Roger Sherman of Connecticut, agreeing with the intent of Madison and Gerry’s amendment, said, “The Executive shd. be able to repel and not commence war.” But he still liked the verb “make” to “declare.”
At that point, Gerry rebuked Butler for proposing to give the president the war power, saying he “never expected to hear in a republic a motion to empower the Executive alone to declare war.”
Madison and Gerry’s language was approved and became part of the Constitution. Congress was given the power to start wars, and as Madison himself put it, the president was left the “power to repel sudden attacks.”
Pierce Butler – the very man who had suggested giving the war power to the president – soon demonstrated he understood that his view had been defeated at the convention and that the Constitution sent to the states for ratification denied the president the power to initiate hostilities.

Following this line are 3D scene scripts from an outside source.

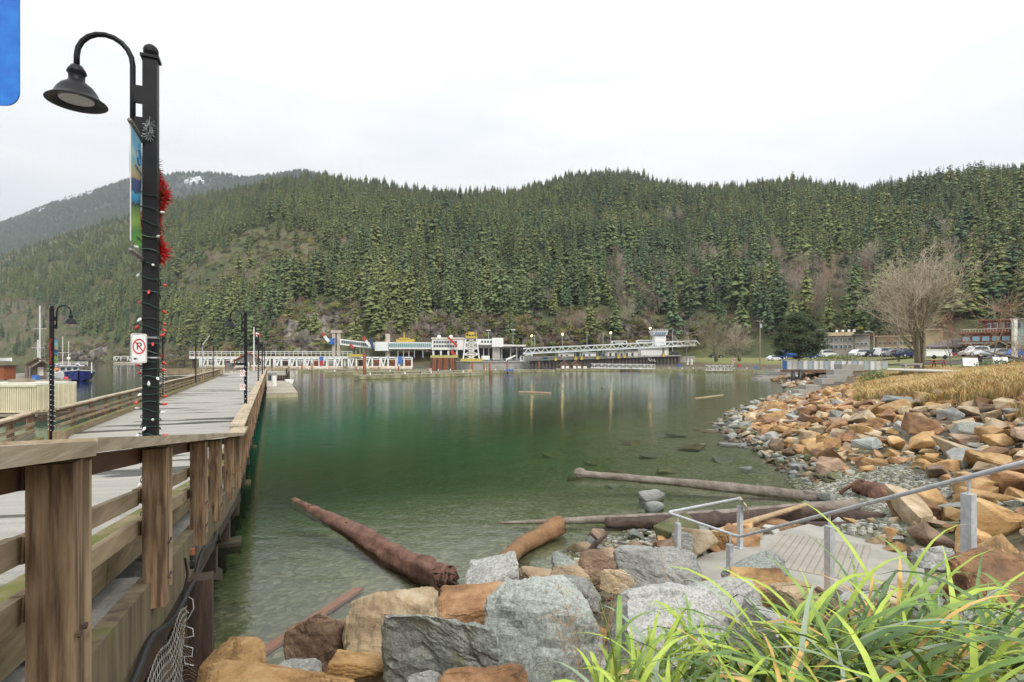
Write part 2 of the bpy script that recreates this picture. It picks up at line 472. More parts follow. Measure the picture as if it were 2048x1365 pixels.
X = np.concatenate([np.arange(-400, -60, 20), np.arange(-60, -12, 4), np.arange(-12, 16, .3), np.arange(16, 60, 1.0), np.arange(60, 130, 5), np.arange(130, 901, 70)])
Y = np.concatenate([np.arange(-40, -4, 6), np.arange(-4, 24, .3), np.arange(24, 70, 1.0), np.arange(70, 130, 4), np.arange(130, 401, 15)])
def lawn_fac(x, y):
    s = shore_dist(x, y)
    return np.clip((s - 11) / 4, 0, 1) * (y > 14) * 1.0
gme = grid_mesh('shore_ground', X, Y, ground_z, gm, {'inland': lambda x, y: shore_dist(x, y), 'lawn': lawn_fac})
ground = tag(link('shore_ground', gme), kind='structure')

def water_material():
    m = bpy.data.materials.new('bay_water'); m.use_nodes = True
    nt = m.node_tree; ns = nt.nodes; L = nt.links; ns.remove(ns['Principled BSDF'])
    out = ns['Material Output']
    g = ns.new('ShaderNodeNewGeometry')
    def noise(sc, stretch, det=3.0, dist=0.0):
        mp_ = ns.new('ShaderNodeMapping'); mp_.inputs['Scale'].default_value = stretch; mp_.inputs['Rotation'].default_value = (0, 0, .35); L.new(g.outputs['Position'], mp_.inputs[0])
        n = ns.new('ShaderNodeTexNoise'); n.inputs['Scale'].default_value = sc; n.inputs['Detail'].default_value = det; n.inputs['Distortion'].default_value = dist
        L.new(mp_.outputs[0], n.inputs['Vector']); return n.outputs[0]
    b1 = ns.new('ShaderNodeBump'); b1.inputs['Strength'].default_value = 1.0; b1.inputs['Distance'].default_value = WAVE_BIG
    L.new(noise(1.1, (1, 1.6, 1), 3), b1.inputs['Height'])
    b2 = ns.new('ShaderNodeBump'); b2.inputs['Strength'].default_value = 1.0; b2.inputs['Distance'].default_value = WAVE_SMALL
    L.new(noise(7.0, (1, 1.7, 1), 3, .4), b2.inputs['Height']); L.new(b1.outputs[0], b2.inputs['Normal'])
    # wind patches: ripples are stronger in some places than in others
    pn = noise(.09, (1, .5, 1), 3)
    pr = ns.new('ShaderNodeMapRange'); pr.inputs['From Min'].default_value = .35; pr.inputs['From Max'].default_value = .62; pr.inputs['To Min'].default_value = .45; pr.inputs['To Max'].default_value = 1.0
    L.new(pn, pr.inputs['Value']); L.new(pr.outputs[0], b2.inputs['Strength'])
    fr = ns.new('ShaderNodeFresnel'); fr.inputs['IOR'].default_value = 1.333; L.new(b2.outputs[0], fr.inputs['Normal'])
    gl = ns.new('ShaderNodeBsdfGlossy'); gl.inputs['Roughness'].default_value = .03; gl.inputs['Color'].default_value = (1, 1, 1, 1); L.new(b2.outputs[0], gl.inputs['Normal'])
    # turbid body: the deeper the water, the less of the bed shows through
    at_ = ns.new('ShaderNodeAttribute'); at_.attribute_name = 'depth'
    mu = ns.new('ShaderNodeMath'); mu.operation = 'MULTIPLY'; mu.inputs[1].default_value = -.24; L.new(at_.outputs['Fac'], mu.inputs[0])
    ex = ns.new('ShaderNodeMath'); ex.operation = 'EXPONENT'; L.new(mu.outputs[0], ex.inputs[0])
    cr_ = ns.new('ShaderNodeValToRGB'); e = cr_.color_ramp.elements
    e[0].position = 0; e[0].color = (.035, .042, .015, 1); e[1].position = 1; e[1].color = (.006, .020, .016, 1)
    e.new(.22).color = (.022, .088, .030, 1); e.new(.48).color = (.008, .150, .084, 1); e.new(.78).color = (.006, .048, .034, 1)
    dv = ns.new('ShaderNodeMath'); dv.operation = 'DIVIDE'; dv.inputs[1].default_value = 8.0; L.new(at_.outputs['Fac'], dv.inputs[0]); L.new(dv.outputs[0], cr_.inputs[0])
    df = ns.new('ShaderNodeBsdfDiffuse'); L.new(cr_.outputs[0], df.inputs['Color'])
    tr = ns.new('ShaderNodeBsdfTransparent'); tr.inputs['Color'].default_value = (.93, .97, .93, 1)
    ca = ns.new('ShaderNodeValToRGB'); e = ca.color_ramp.elements       # what the water lets through falls off with depth, red first
    e[0].position = 0; e[0].color = (.97, .985, .95, 1); e[1].position = 1; e[1].color = (.0, .07, .05, 1)
    e.new(.06).color = (.86, .93, .80, 1); e.new(.15).color = (.52, .76, .50, 1); e.new(.30).color = (.14, .50, .30, 1); e.new(.55).color = (.02, .26, .16, 1)
    L.new(dv.outputs[0], ca.inputs[0]); L.new(ca.outputs[0], tr.inputs['Color'])
    body = ns.new('ShaderNodeMixShader'); L.new(ex.outputs[0], body.inputs[0]); L.new(df.outputs[0], body.inputs[1]); L.new(tr.outputs[0], body.inputs[2])
    mx = ns.new('ShaderNodeMixShader'); L.new(fr.outputs[0], mx.inputs[0]); L.new(body.outputs[0], mx.inputs[1]); L.new(gl.outputs[0], mx.inputs[2])
    L.new(mx.outputs[0], out.inputs['Surface'])
    return m
WAVE_BIG, WAVE_SMALL = .012, .0055
XW = np.concatenate([[-4000, -2000, -1000, -600, -300, -150, -90], np.arange(-60, -12, 4), np.arange(-12, 16, .5), np.arange(16, 60, 1.5), np.arange(60, 100, 5), [150, 300]])
YW = np.concatenate([np.arange(-4, 24, .5), np.arange(24, 70, 1.5), np.arange(70, 130, 5), np.arange(130, 270, 20), [300, 500, 900, 2000, 4000]])
def depth_fn(x, y):
    return np.clip(np.where((np.abs(x) < 400) & (y < 390), -ground_z(x, y), 8.0), 0, 9)
water = tag(link('bay_water', grid_mesh('bay_water', XW, YW, lambda x, y: x * 0.0, water_material(), {'depth': depth_fn})), kind='structure')

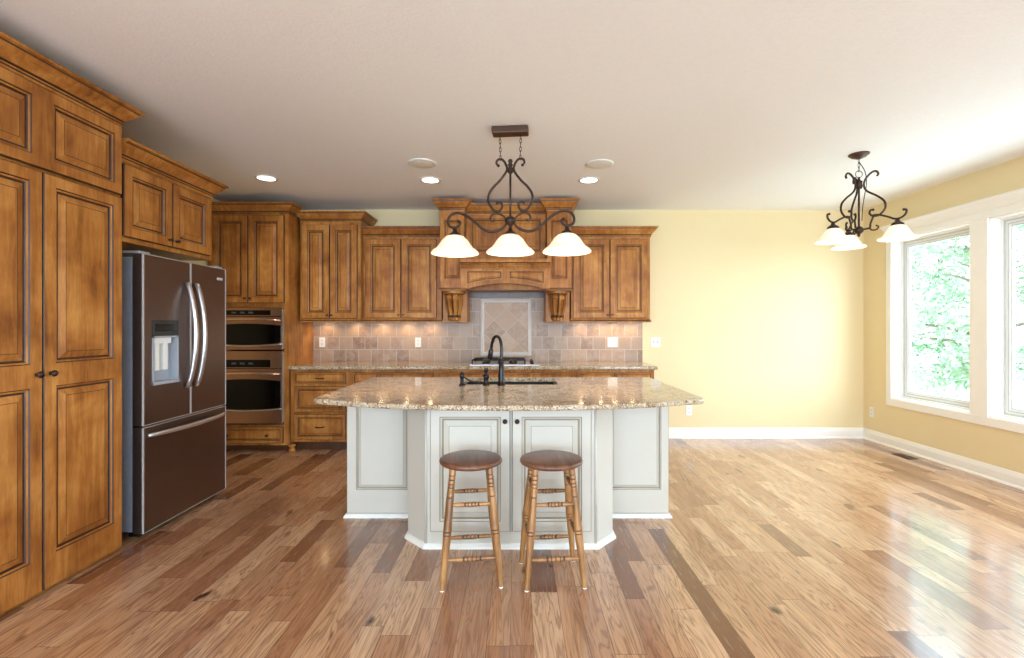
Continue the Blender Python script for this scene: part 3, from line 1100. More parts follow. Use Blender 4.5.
MB().box(-0.445, -0.045, 1.685 - H0, 0.445, -0.008, 1.75 - H0).build('lower_rail', [M['wood_shaded']], hood)

# ------------------------------------------------------------------ backsplash
bs = MB().box(-2.443, YB - 0.012, 0.915, 1.505, YB - 0.001, 1.43)
bs.box(-0.83, YB - 0.0125, 1.38, 0.59, YB - 0.001, 1.70)
bo = struct(bs.build('wall_tiles', M['tile']))
fi = thing('tile_medallion', 'framed diagonal beige stone tile panel behind the cooktop', 'tile panel', (hx - 0.010, YB - 0.012, 0.99))
MB().box(-0.27, -0.006, 0.04, 0.27, 0.0, 0.64).build('tile_field', M['tile_diag'], fi)
mb = MB()
pth = [(-0.305, 0.0), (0.305, 0.0), (0.305, 0.68), (-0.305, 0.68)]
rp = [(0.0, 0.0), (0.0, 0.016), (0.012, 0.020), (0.018, 0.014), (0.024, 0.018), (0.040, 0.018), (0.046, 0.010), (0.046, 0.0)]
vs = []; fs = []
for (px, pz), (sx, sz) in zip(pth, ((1, 1), (-1, 1), (-1, -1), (1, -1))):
    for ins, hh in rp:
        vs.append((px + sx * ins, -hh, pz + sz * ins))
k = len(rp)
for i in range(4):
    j = (i + 1) % 4
    for a in range(k - 1):
        fs.append((i * k + a, j * k + a, j * k + a + 1, i * k + a + 1))
mb.add(vs, fs)
mb.build('stone_frame', M['stone_trim'], fi)

# ------------------------------------------------------------------ base cabinets
BY = 5.16


def base_cab(name, label, x0, x1, fronts, knobs):
    c = thing(name, label, 'cabinet', (x0, BY, 0))
    w = x1 - x0
    mb = MB().box(0.001, 0, 0.10, w - 0.001, YB - BY - 0.004, 0.876)
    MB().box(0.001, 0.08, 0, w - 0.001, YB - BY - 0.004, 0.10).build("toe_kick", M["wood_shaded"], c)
    mb.build('body', [M['wood'], M['glaze']], c)
    for i, (kind, a, za, b, zb) in enumerate(fronts):
        st = 0.032 if kind == 'drawer' else 0.06
        hgt = zb - za
        if hgt < 0.16:
            o = panel(b - a, hgt, [(0.012, 0.012, b - a - 0.012, hgt - 0.012)], 0.02, a, za, 0, k=0.25).build(kind, WD, c, fix=False)
        else:
            o = panel(b - a, hgt, [(st, st, b - a - st, hgt - st)], 0.02, a, za, 0, k=0.7).build(kind, WD, c, fix=False)
        if kind == 'drawer':
            cxk = (a + b) / 2; zk = (za + zb) / 2
            pl = MB()
            pl.tube([(cxk - 0.045, -0.02, zk), (cxk - 0.038, -0.040, zk), (cxk, -0.046, zk - 0.004), (cxk + 0.038, -0.040, zk), (cxk + 0.045, -0.02, zk)], 0.006, 8)
            pl.build('handle', M['bronze'], o)
        else:
            knob(o, a + 0.03 if i % 2 else b - 0.03, -0.02, zb - 0.05, 0.012)
    return c


def split(w, n, drawers_only=False):
    fr = []
    wd = (w - 0.05) / n
    for i in range(n):
        a = 0.025 + i * wd + 0.004; b = 0.025 + (i + 1) * wd - 0.004
        fr.append(('drawer', a, 0.725, b, 0.845))
    for i in range(n):
        a = 0.025 + i * wd + 0.004; b = 0.025 + (i + 1) * wd - 0.004
        fr.append(('door', a, 0.125, b, 0.70))
    return fr


base_cab('base_cabinet', 'three-drawer wood base cabinet next to the oven cabinet', -2.432, -1.79,
         [('drawer', 0.045, 0.725, 0.597, 0.845), ('drawer', 0.045, 0.42, 0.597, 0.70), ('drawer', 0.045, 0.125, 0.597, 0.40)], 0)
base_cab('base_cabinet', 'wide-drawer wood base cabinet left of the cooktop, mostly behind the island', -1.79, -0.86,
         [('drawer', 0.03, 0.725, 0.90, 0.845), ('door', 0.03, 0.125, 0.46, 0.70), ('door', 0.47, 0.125, 0.90, 0.70)], 0)
base_cab('base_cabinet', 'wood base cabinet directly under the cooktop', -0.86, 0.61, split(1.47, 3), 0)
base_cab('base_cabinet', 'wood base cabinet at the free end of the back counter', 0.61, 1.475, split(0.865, 2), 0)


def slab(name, outline, z0, z1, hole=None, mat=None, e=0.008, steps=((1.0, 0.0), (0.3, 0.3), (0.0, 1.0))):
    """stone slab with rounded edge; outline counter-clockwise"""
    bm = bmesh.new()
    n = len(outline)
    P = [Vector(p) for p in outline]

    def inset(d):
        out = []
        for i in range(n):
            a, b, c = P[i - 1], P[i], P[(i + 1) % n]
            d1 = (b - a).normalized(); d2 = (c - b).normalized()
            n1 = Vector((-d1.y, d1.x)); n2 = Vector((-d2.y, d2.x))
            q = n1 + n2
            q = q / max(0.3, q.dot(n1))
            out.append(b + q * d)
        return out
    loops = []
    for f, g in steps:
        loops.append((inset(e * f), z1 - e * g))
    for f, g in reversed(steps):
        loops.append((inset(e * f), z0 + e * g))
    vl = []
    for L, z in loops:
        vl.append([bm.verts.new((p.x, p.y, z)) for p in L])
    for i in range(len(vl) - 1):
        for j in range(n):
            bm.faces.new((vl[i][j], vl[i + 1][j], vl[i + 1][(j + 1) % n], vl[i][(j + 1) % n]))
    hs = []
    if hole:
        m = len(hole)
        h1 = [bm.verts.new((x, y, z1)) for x, y in hole]
        h0 = [bm.verts.new((x, y, z0)) for x, y in hole]
        for j in range(m):
            bm.faces.new((h1[j], h1[(j + 1) % m], h0[(j + 1) % m], h0[j]))
        hs = [h1, h0]
    for idx, lp in enumerate((vl[0], vl[-1])):
        ed = [bm.edges.get((lp[j], lp[(j + 1) % n])) for j in range(n)]
        if hole:
            h = hs[idx]
            ed += [bm.edges.get((h[j], h[(j + 1) % len(h)])) for j in range(len(h))]
        bmesh.ops.triangle_fill(bm, use_beauty=True, edges=ed)
    bmesh.ops.recalc_face_normals(bm, faces=bm.faces)
    me = bpy.data.meshes.new(name)
    bm.to_mesh(me); bm.free()
    me.materials.append(mat)
    o = bpy.data.objects.new(name, me)
    scene.collection.objects.link(o)
    return o


ct = slab('countertop', [(-2.441, 5.128), (1.505, 5.128), (1.505, 5.765), (-2.441, 5.765)], 0.878, 0.914, None, M['granite'])
tag(ct, 'long speckled granite countertop along the back wall', 'countertop')

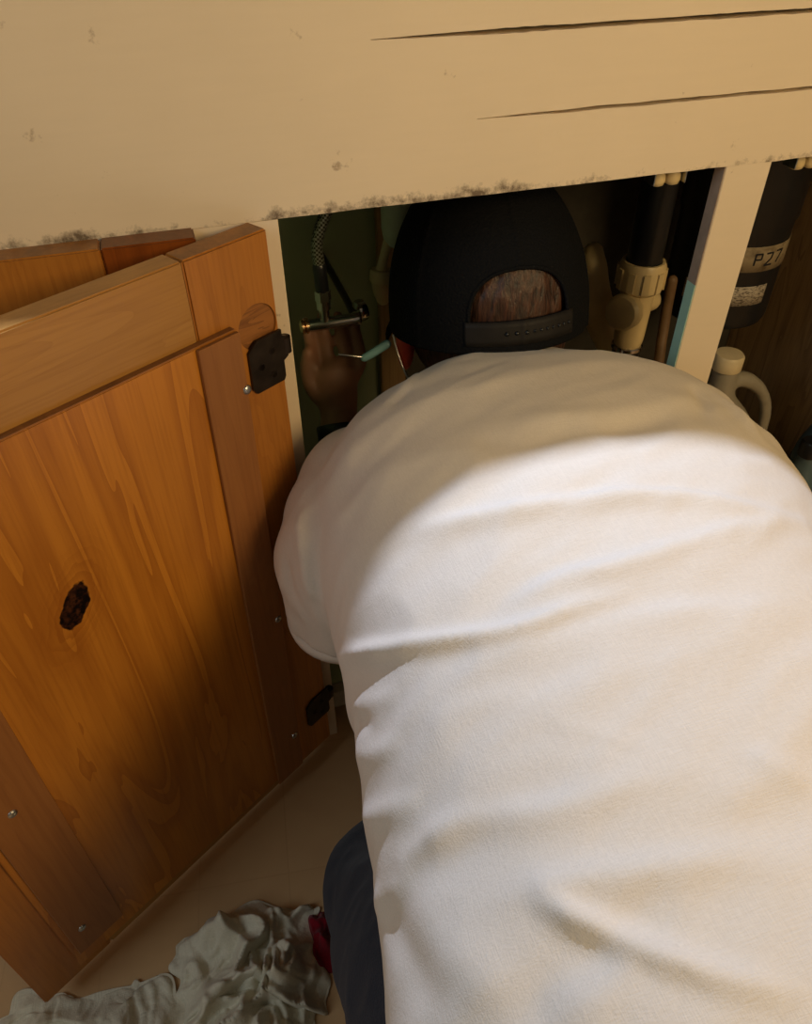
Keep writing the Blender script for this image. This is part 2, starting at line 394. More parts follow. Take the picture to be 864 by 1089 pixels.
def screw(x, z, par, y=.0105):
    bm = bmesh.new(); lathe(bm, [(.0041, -.001), (.0041, .0004), (.0034, .0013), (.0018, .0019)], (x, y, z), (0, 1, 0), 18)
    o = bmesh_to('screw', bm, M_steel, par); autosmooth(o)
    c1 = bpy.data.objects.new('c', bpy.data.meshes.new('c')); bpy.data.objects.remove(c1)
    for lo, hi in (((x - .0026, y + .0017, z - .0004), (x + .0026, y + .0024, z + .0004)), ((x - .0004, y + .0017, z - .0026), (x + .0004, y + .0024, z + .0026))):
        pass
    bm = bmesh.new(); bm.from_mesh(o.data)
    for lo, hi in (((x - .0022, y + .0018, z - .0004), (x + .0022, y + .0021, z + .0004)), ((x - .0004, y + .0018, z - .0022), (x + .0004, y + .0021, z + .0022))):
        bx(bm, lo, hi)
    bm.to_mesh(o.data); bm.free()
    return o
screw(.049, .597, b1); screw(.058, .324, b1); screw(.064, .116, b1)
screw(.352, .118, b2); screw(.345, .338, b2)
# hinge plates
def hinge(cx, cz, s=1.):
    """rounded plate with three sunk holes and a knuckle towards the cabinet"""
    bm = bmesh.new()
    prof = [(-.006, .024), (.020, .024), (.0255, .020), (.030, .016), (.0305, -.017), (.0265, -.0225), (-.0035, -.0225), (-.0055, -.019), (-.0055, -.0045), (-.0105, -.002), (-.0125, .004), (-.0125, .011), (-.0105, .0165), (-.006, .0185)]
    a = [bm.verts.new((cx + x * s, .0005, cz + z * s)) for x, z in prof]; b = [bm.verts.new((cx + x * s, .0030, cz + z * s)) for x, z in prof]
    bm.faces.new(a); bm.faces.new(b[::-1]); L = len(prof)
    for i in range(L): bm.faces.new((a[i], b[i], b[(i + 1) % L], a[(i + 1) % L]))
    p = bmesh_to('hinge', bm, M_hinge, od)
    cuts = []
    for hx, hz in ((.006, .009), (.0185, -.001), (.007, -.0125)):
        c = lathe_obj('cut', [(.0026, -.01), (.0026, .01)], None, None, (cx + hx * s, 0, cz + hz * s), (0, 1, 0), 16)
        c.matrix_world = DM; cuts.append(c)
    boolean(p, cuts)
    bm = bmesh.new(); lathe(bm, [(.003, -.008), (.0052, -.007), (.0052, .007), (.003, .008)], (cx - .011 * s, -.0005, cz + .0075 * s), (0, 0, 1), 16)
    k = bmesh_to('knuckle', bm, M_hinge, p); autosmooth(k)
    for hx, hz in ((.006, .009), (.0185, -.001), (.007, -.0125)):
        bm = bmesh.new(); lathe(bm, [(.0036, .0028), (.0036, .0033), (.0027, .0033), (.0027, .0028)], (cx + hx * s, 0, cz + hz * s), (0, 1, 0), 18)
        q = bmesh_to('hole_rim', bm, M_hinge, p)
    return p
h1 = hinge(.0065, .6045, 1.0); h2 = hinge(.004, .112, 1.0)
h2['label'] = 'black lower hinge'; h1['label'] = 'dark bronze hinge plate with three screw holes'

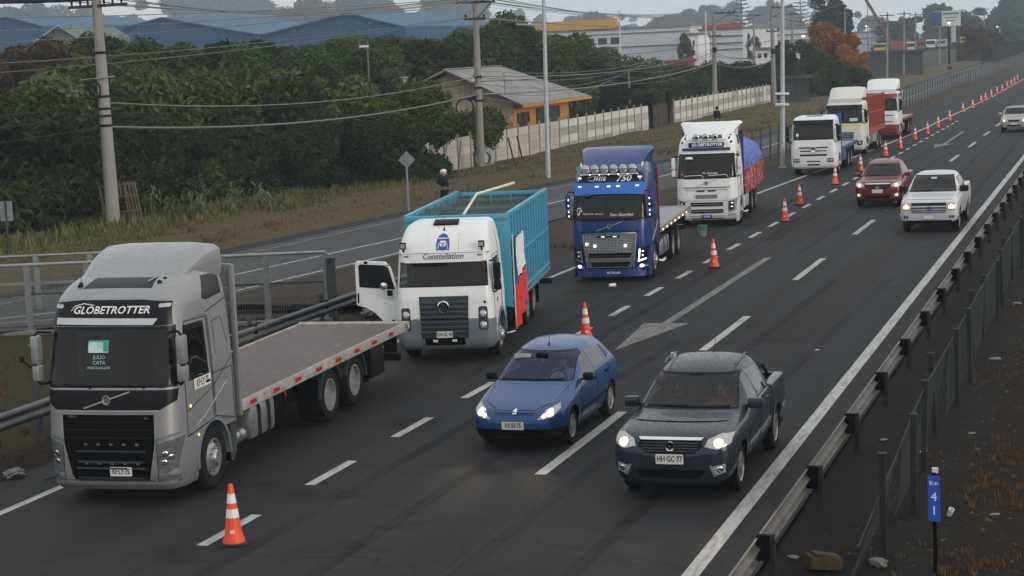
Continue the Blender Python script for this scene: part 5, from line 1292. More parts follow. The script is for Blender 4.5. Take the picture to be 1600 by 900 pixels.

On Jan. 16, 1788, when the South Carolina legislature met to approve a ratifying convention for that state, there was a discussion of the Senate’s power under the proposed Constitution to try impeachments. As an aside to this, Butler brought up the war power.
“It was first proposed to vest the sole power of making war and peace in the Senate; but this was objected to as inimical to the genius of a republic, by destroying the necessary balance they were trying to preserve,” said Butler, according to Jonathan Elliott’s “The Debates in the Several State Conventions on the Adoption of the Federal Constitution” (which is conveniently posted online by the Library of Congress).
“Some gentlemen were inclined to give this power to the president,” said Butler (not mentioning that he had been of this party), “but it was objected to, as throwing into his hands the influence of a monarch, having an opportunity of involving his country in war whenever he wished to promote her destruction.”
In his Monday speech explaining his unilateral decision to intervene in Libya’s civil war, President Obama said nothing about our Constitution and cited no actual or imminent threat to the United States that he was trying to repel or defend our people against. Had he not acted, Obama said, “The writ of the United Nations Security Council would have been shown to be little more than empty words, crippling that institution’s future credibility to uphold global peace and security.”
And with that, Obama reduced our Constitution to empty words.